DATA RECORDS -

--- START ---

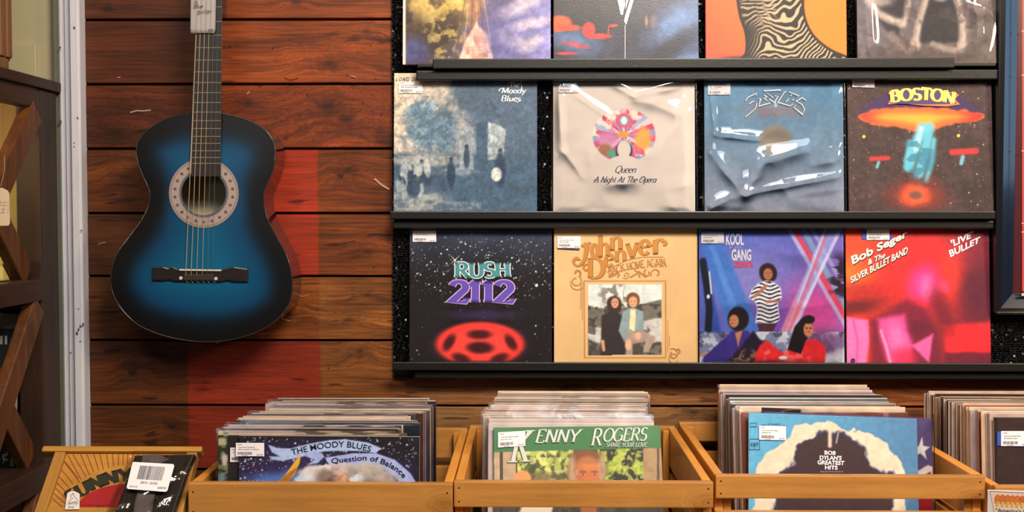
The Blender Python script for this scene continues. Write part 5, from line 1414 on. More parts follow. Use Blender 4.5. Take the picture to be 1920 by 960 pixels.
# ================================================================== SHELF UNIT WITH CROSSED SIDE FRAME
SXP = P(108.5, 394, 2.56).x
SH = thing('shelf_unit', 'dark wooden shelf unit with crossed braces on its side, beside the white door casing', 'shelf', (SXP, 2.3, 0))
def sy(v): return v - 2.3
M_DARK = wood('dark_shelf_wood', (28, 18, 12), (60, 36, 22), axis=2, scale=8, rough=.45, bump=.2)
M_DARKH = wood('dark_shelf_wood_level', (32, 20, 13), (66, 38, 23), axis=1, scale=8, rough=.45, bump=.2)
M_BRACE = wood('brown_brace_wood', (58, 34, 18), (112, 66, 34), axis=2, scale=8, rough=.42, bump=.2)
M_BACKW = wood('yellow_backboard', (128, 92, 38), (176, 134, 62), axis=2, scale=7, rough=.55, bump=.1)
YR0, YR1, YF0, YF1 = 2.470, 2.560, 2.03, 2.11
for nm, (a, b), (x0, x1) in (('post', (YR0, YR1), (-.052, 0)), ('post', (YF0, YF1), (-.052, 0)), ('post', (YR0, YR1), (-.72, -.67)), ('post', (YF0, YF1), (-.72, -.67))):
    boxo(nm, (x0, x1, sy(a), sy(b), 0, 1.755), M_DARK, SH, .003)
boxo('top_board', (-.74, .008, sy(2.0), sy(2.585), 1.757, 1.779), M_DARKH, SH, .003)
boxo('top_rail', (-.03, -.002, sy(YF1), sy(YR0), 1.715, 1.757), M_DARKH, SH, .003)
for z0, z1 in ((1.308, 1.354), (.905, .958), (.44, .49)):
    boxo('side_rail', (-.034, .002, sy(YF1 - .01), sy(YR0 + .012), z0, z1), M_DARKH, SH, .003)
    boxo('side_rail', (-.71, -.68, sy(YF1), sy(YR0), z0, z1), M_DARKH, SH, .003)
    boxo('shelf_board', (-.70, -.034, sy(2.04), sy(2.558), z1 - .024, z1 - .002), M_DARKH, SH, .002)
boxo('back_board', (-.71, -.01, sy(2.561), sy(2.573), .30, 1.755), M_BACKW, SH, .001)
def brace(y0, z0, y1, z1, xo, w=.056, th=.024, m=M_BRACE):
    d = Vector((0, y1 - y0, z1 - z0)).normalized(); n = Vector((0, -d.z, d.y)) * w / 2
    bm = bmesh.new()
    A = Vector((xo, sy(y0), z0)); B = Vector((xo, sy(y1), z1)); X = Vector((-th, 0, 0))
    hexa(bm, [A - n, A - n + X, A + n + X, A + n, B - n, B - n + X, B + n + X, B + n], .003)
    obj('brace', bm, m, SH)
brace(2.115, 1.365, 2.462, 1.708, .001); brace(2.462, 1.362, 2.115, 1.708, -.024)
brace(2.17, .965, 2.458, 1.30, .001); brace(2.465, .968, 2.17, 1.30, -.024)
brace(2.115, .50, 2.462, .895, .001); brace(2.462, .50, 2.115, .895, -.024)
# things in and on the unit
cb = thing('cabinet', 'brown wooden cabinet with a fluted side standing on the shelf unit', 'cabinet', (-1.37, 2.2, 1.7795))
M_CAB = wood('brown_cabinet_wood', (86, 54, 30), (138, 92, 54), axis=2, scale=7, rough=.5)
xr_ = .312
boxo('carcass', (-.31, xr_, -.2, .19, .022, .60), M_CAB, cb, .004)
boxo('plinth', (-.318, xr_ + .006, -.207, .17, 0, .026), M_CAB, cb, .004)
for yy in (.135, .165, .085):
    boxo('side_moulding', (xr_ - .004, xr_ + .007, yy, yy + .02, .028, .60), M_CAB, cb, .004)
sgY = 2.452
sgb = P(26, 898, sgY)
SG = thing('price_sign', 'grey-framed dark sign with a cents price standing on the lower shelf', 'sign', (sgb.x, sgY, .9565), (0, math.radians(3.2), 0))
Msg = Matrix.Translation(SG.location) @ SG.rotation_euler.to_matrix().to_4x4(); Msi = Msg.inverted()
def sgp(x, y):
    o = Msi @ CAM; d = Msi.to_3x3() @ ray(x, y); p = o + d * (-o.y / d.y); return p.x, p.z
boxo('sign_board', (-.24, 0, 0, .008, 0, .325), mat('sign_frame_grey', (150, 150, 142), .5), SG, .002)
g = G2(); g.poly([(-200, 618), (37, 616), (35, 690), (-200, 690)]); g.emit('dark_field', mat('sign_dark_green', (40, 46, 42), .5), SG, sgp, 1)
g = G2(); g.poly([(-200, 690), (34.5, 690), (22, 820), (-200, 820)]); g.emit('red_field', mat('sign_red', (178, 44, 34), .5), SG, sgp, 1)
g = G2(); g.poly([(-200, 822), (21.5, 822), (18, 892), (-200, 892)]); g.emit('black_field', mat('sign_black', (22, 22, 24), .5), SG, sgp, 1)
g = G2(); g.text('5', rect(-14, 846, 0, 868), bold=.02); g.text('\u00a2', rect(4, 846, 15, 868), bold=.01); g.text('II', rect(1, 630, 13, 645), bold=.02)
g.emit('sign_lettering', ink((214, 212, 206)), SG, sgp, 2)
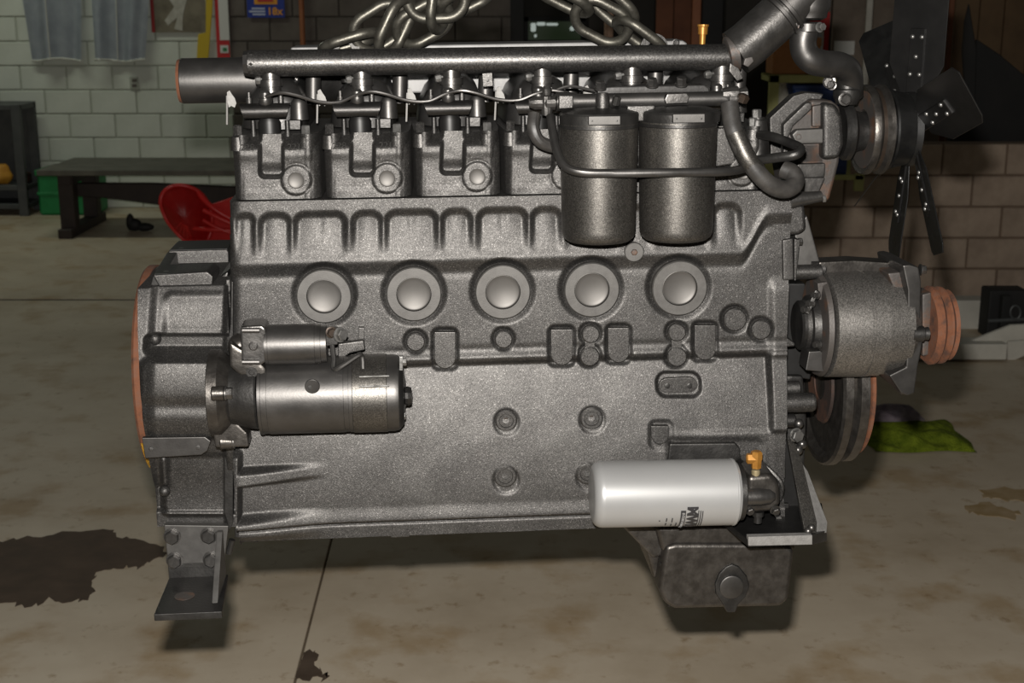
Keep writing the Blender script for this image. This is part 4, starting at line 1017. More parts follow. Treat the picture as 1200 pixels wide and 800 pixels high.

--- END ---

PROBLEM TO SOLVE - Write every record out again exactly; no pictures belong in the copy.

SOLUTION BELOW -
The Blender Python script for this scene continues. Write part 5, from line 1414 on. More parts follow. Use Blender 4.5. Take the picture to be 1920 by 960 pixels.
# ================================================================== SHELF UNIT WITH CROSSED SIDE FRAME
SXP = P(108.5, 394, 2.56).x
SH = thing('shelf_unit', 'dark wooden shelf unit with crossed braces on its side, beside the white door casing', 'shelf', (SXP, 2.3, 0))
def sy(v): return v - 2.3
M_DARK = wood('dark_shelf_wood', (28, 18, 12), (60, 36, 22), axis=2, scale=8, rough=.45, bump=.2)
M_DARKH = wood('dark_shelf_wood_level', (32, 20, 13), (66, 38, 23), axis=1, scale=8, rough=.45, bump=.2)
M_BRACE = wood('brown_brace_wood', (58, 34, 18), (112, 66, 34), axis=2, scale=8, rough=.42, bump=.2)
M_BACKW = wood('yellow_backboard', (128, 92, 38), (176, 134, 62), axis=2, scale=7, rough=.55, bump=.1)
YR0, YR1, YF0, YF1 = 2.470, 2.560, 2.03, 2.11
for nm, (a, b), (x0, x1) in (('post', (YR0, YR1), (-.052, 0)), ('post', (YF0, YF1), (-.052, 0)), ('post', (YR0, YR1), (-.72, -.67)), ('post', (YF0, YF1), (-.72, -.67))):
    boxo(nm, (x0, x1, sy(a), sy(b), 0, 1.755), M_DARK, SH, .003)
boxo('top_board', (-.74, .008, sy(2.0), sy(2.585), 1.757, 1.779), M_DARKH, SH, .003)
boxo('top_rail', (-.03, -.002, sy(YF1), sy(YR0), 1.715, 1.757), M_DARKH, SH, .003)
for z0, z1 in ((1.308, 1.354), (.905, .958), (.44, .49)):
    boxo('side_rail', (-.034, .002, sy(YF1 - .01), sy(YR0 + .012), z0, z1), M_DARKH, SH, .003)
    boxo('side_rail', (-.71, -.68, sy(YF1), sy(YR0), z0, z1), M_DARKH, SH, .003)
    boxo('shelf_board', (-.70, -.034, sy(2.04), sy(2.558), z1 - .024, z1 - .002), M_DARKH, SH, .002)
boxo('back_board', (-.71, -.01, sy(2.561), sy(2.573), .30, 1.755), M_BACKW, SH, .001)
def brace(y0, z0, y1, z1, xo, w=.056, th=.024, m=M_BRACE):
    d = Vector((0, y1 - y0, z1 - z0)).normalized(); n = Vector((0, -d.z, d.y)) * w / 2
    bm = bmesh.new()
    A = Vector((xo, sy(y0), z0)); B = Vector((xo, sy(y1), z1)); X = Vector((-th, 0, 0))
    hexa(bm, [A - n, A - n + X, A + n + X, A + n, B - n, B - n + X, B + n + X, B + n], .003)
    obj('brace', bm, m, SH)
brace(2.115, 1.365, 2.462, 1.708, .001); brace(2.462, 1.362, 2.115, 1.708, -.024)
brace(2.17, .965, 2.458, 1.30, .001); brace(2.465, .968, 2.17, 1.30, -.024)
brace(2.115, .50, 2.462, .895, .001); brace(2.462, .50, 2.115, .895, -.024)
# things in and on the unit
cb = thing('cabinet', 'brown wooden cabinet with a fluted side standing on the shelf unit', 'cabinet', (-1.37, 2.2, 1.7795))
M_CAB = wood('brown_cabinet_wood', (86, 54, 30), (138, 92, 54), axis=2, scale=7, rough=.5)
xr_ = .312
boxo('carcass', (-.31, xr_, -.2, .19, .022, .60), M_CAB, cb, .004)
boxo('plinth', (-.318, xr_ + .006, -.207, .17, 0, .026), M_CAB, cb, .004)
for yy in (.135, .165, .085):
    boxo('side_moulding', (xr_ - .004, xr_ + .007, yy, yy + .02, .028, .60), M_CAB, cb, .004)
sgY = 2.452
sgb = P(26, 898, sgY)
SG = thing('price_sign', 'grey-framed dark sign with a cents price standing on the lower shelf', 'sign', (sgb.x, sgY, .9565), (0, math.radians(3.2), 0))
Msg = Matrix.Translation(SG.location) @ SG.rotation_euler.to_matrix().to_4x4(); Msi = Msg.inverted()
def sgp(x, y):
    o = Msi @ CAM; d = Msi.to_3x3() @ ray(x, y); p = o + d * (-o.y / d.y); return p.x, p.z
boxo('sign_board', (-.24, 0, 0, .008, 0, .325), mat('sign_frame_grey', (150, 150, 142), .5), SG, .002)
g = G2(); g.poly([(-200, 618), (37, 616), (35, 690), (-200, 690)]); g.emit('dark_field', mat('sign_dark_green', (40, 46, 42), .5), SG, sgp, 1)
g = G2(); g.poly([(-200, 690), (34.5, 690), (22, 820), (-200, 820)]); g.emit('red_field', mat('sign_red', (178, 44, 34), .5), SG, sgp, 1)
g = G2(); g.poly([(-200, 822), (21.5, 822), (18, 892), (-200, 892)]); g.emit('black_field', mat('sign_black', (22, 22, 24), .5), SG, sgp, 1)
g = G2(); g.text('5', rect(-14, 846, 0, 868), bold=.02); g.text('\u00a2', rect(4, 846, 15, 868), bold=.01); g.text('II', rect(1, 630, 13, 645), bold=.02)
g.emit('sign_lettering', ink((214, 212, 206)), SG, sgp, 2)
Keep writing the Blender script for this image. This is part 4, starting at line 1017. More parts follow. Treat the picture as 1200 pixels wide and 800 pixels high.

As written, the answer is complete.